The Perpetual Present
If all moments in time exist equally, with past, present, and future all real from different positions, then the moment of your death already exists. So does the moment of your greatest joy. How should that change how you live?
The 'block universe' view of time, supported by Einstein's theory of relativity, holds that time is a dimension like space: all moments exist, and what we call 'now' is just our current position. This view eliminates the flow of time as a physical fact, with strange implications for free will, regret, and anticipation.
The physics behind it
In special relativity, the division of events into past, present, and future is observer-dependent. Two observers moving relative to each other will disagree about whether events are simultaneous. There's no universal "now."
The block universe interpretation takes this seriously: if "now" isn't a fundamental physical fact, then the past and future are as real as the present. They exist at their positions in four-dimensional spacetime; we experience them sequentially because of how we move through that space.

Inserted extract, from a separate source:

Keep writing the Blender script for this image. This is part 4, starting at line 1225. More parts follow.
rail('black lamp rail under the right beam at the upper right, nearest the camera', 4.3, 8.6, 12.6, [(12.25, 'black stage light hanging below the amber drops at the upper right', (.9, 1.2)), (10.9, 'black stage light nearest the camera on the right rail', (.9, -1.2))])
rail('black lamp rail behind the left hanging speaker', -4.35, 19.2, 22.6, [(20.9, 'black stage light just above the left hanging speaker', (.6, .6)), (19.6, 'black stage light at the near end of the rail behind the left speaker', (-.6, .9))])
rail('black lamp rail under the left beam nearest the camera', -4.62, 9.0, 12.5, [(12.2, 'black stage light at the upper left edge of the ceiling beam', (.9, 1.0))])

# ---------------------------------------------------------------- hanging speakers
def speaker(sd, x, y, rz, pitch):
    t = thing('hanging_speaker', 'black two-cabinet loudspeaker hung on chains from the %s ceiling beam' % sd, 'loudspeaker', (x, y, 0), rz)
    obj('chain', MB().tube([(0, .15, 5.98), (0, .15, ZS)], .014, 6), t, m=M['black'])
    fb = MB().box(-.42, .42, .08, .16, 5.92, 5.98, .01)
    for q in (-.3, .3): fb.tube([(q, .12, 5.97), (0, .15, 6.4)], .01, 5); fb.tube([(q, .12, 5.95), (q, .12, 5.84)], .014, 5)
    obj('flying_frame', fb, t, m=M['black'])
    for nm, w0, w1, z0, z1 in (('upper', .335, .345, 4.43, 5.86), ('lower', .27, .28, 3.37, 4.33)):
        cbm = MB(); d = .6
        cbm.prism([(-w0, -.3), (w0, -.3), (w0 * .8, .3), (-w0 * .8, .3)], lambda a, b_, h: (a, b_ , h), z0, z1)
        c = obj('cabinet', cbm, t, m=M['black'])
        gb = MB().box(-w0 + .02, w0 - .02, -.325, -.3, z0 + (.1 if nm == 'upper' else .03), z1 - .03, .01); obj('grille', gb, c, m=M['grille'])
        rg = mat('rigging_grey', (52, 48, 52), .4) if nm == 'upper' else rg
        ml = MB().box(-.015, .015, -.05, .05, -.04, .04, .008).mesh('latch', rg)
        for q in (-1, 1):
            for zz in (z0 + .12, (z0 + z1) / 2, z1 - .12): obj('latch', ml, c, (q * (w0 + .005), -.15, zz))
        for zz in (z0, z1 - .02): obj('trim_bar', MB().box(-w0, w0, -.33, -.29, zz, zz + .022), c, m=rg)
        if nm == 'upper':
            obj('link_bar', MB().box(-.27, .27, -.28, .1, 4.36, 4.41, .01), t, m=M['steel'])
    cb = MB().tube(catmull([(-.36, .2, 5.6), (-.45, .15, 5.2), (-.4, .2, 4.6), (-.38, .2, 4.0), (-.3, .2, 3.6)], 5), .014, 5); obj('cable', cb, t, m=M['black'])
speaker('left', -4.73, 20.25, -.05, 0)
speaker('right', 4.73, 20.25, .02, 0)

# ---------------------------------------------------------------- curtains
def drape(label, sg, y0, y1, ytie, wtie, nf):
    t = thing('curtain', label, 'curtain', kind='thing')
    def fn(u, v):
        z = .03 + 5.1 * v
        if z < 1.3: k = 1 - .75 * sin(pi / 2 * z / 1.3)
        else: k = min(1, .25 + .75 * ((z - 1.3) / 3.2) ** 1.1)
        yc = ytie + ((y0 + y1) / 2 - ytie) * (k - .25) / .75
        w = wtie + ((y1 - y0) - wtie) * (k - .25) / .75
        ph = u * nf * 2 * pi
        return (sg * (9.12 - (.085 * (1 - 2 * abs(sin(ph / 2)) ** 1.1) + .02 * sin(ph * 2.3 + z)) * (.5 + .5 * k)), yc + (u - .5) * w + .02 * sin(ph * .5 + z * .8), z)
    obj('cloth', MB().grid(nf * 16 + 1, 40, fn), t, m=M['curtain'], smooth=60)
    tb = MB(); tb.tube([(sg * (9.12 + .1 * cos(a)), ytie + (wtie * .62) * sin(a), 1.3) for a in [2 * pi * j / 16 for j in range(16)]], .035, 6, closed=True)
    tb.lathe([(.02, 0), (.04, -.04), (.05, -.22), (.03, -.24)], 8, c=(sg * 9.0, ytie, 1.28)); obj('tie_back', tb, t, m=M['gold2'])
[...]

What the block universe implies
If all moments equally exist:
- The present moment of your happiest memory is just as real right now as this moment is. It hasn't "gone."
- Regret is strange: you're lamenting the existence of something that's still there.
- Anticipation is also strange: the thing you're waiting for already exists. You just haven't arrived at it yet.
- Free will requires reexamination: if the future already exists, in what sense are you "making" it?
The experiential puzzle
Even if the block universe is true, we only ever experience one moment at a time. The "flow" of time, the sense that the present is special and the future is open, is a feature of consciousness, not physics.
This creates a gap between how reality is and how it's experienced. You live in a universe where the past persists, but you can't go back. You move toward a future that's already there, but you can't see it.
The question it leaves
If you believed that all your past moments still exist, fully real, somewhere in spacetime, would you grieve lost things differently? Would you regret anything differently?